I *KNOW*, but! there is always a ready market for such books. We probably have them all, and love every new one that comes our way!! There is something so (frequently unachievably!) inspiring and dream worthy. They are like practical coffee-table books for imagining all sorts of lovely stuff. You could make it so beautiful with illustrations and photography... recipes and stories and practical stuff and handcraft-y stuff and all your goat stuff... add in some insect eating... (Give me about ten minutes and I'll have your blurb written complete with diagrams and drawings lol)
 
I *KNOW*, but! there is always a ready market for such books. We probably have them all, and love every new one that comes our way!! There is something so (frequently unachievably!) inspiring and dream worthy. They are like practical coffee-table books for imagining all sorts of lovely stuff. You could make it so beautiful with illustrations and photography... recipes and stories and practical stuff and handcraft-y stuff and all your goat stuff... add in some insect eating... (Give me about ten minutes and I'll have your blurb written complete with diagrams and drawings lol)
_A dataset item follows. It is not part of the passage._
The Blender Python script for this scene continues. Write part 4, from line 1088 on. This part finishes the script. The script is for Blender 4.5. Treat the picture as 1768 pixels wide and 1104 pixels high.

LOL! I have huge files stuffed with blurbs, diagrams, drawings, etc on this very topic! It really was my goal when I started writing seriously. I guess I got distracted by fiction (and discouraged by all the other wonderful books out there like what I wanted to write.) My current desire is to do one called 365 Days at Crazy Corner Farm (or something...)--a page for each day of the year, with seasonal recipes, crafts, inspiration, etc. I even have a photographer I want to work with and everything. But every time I sit down to get serious about it, I think 'who needs another book like this?' and 'how am I going to sell this book--I'm not a famous chef or anything'. It's the business side of the equation that stops me every time.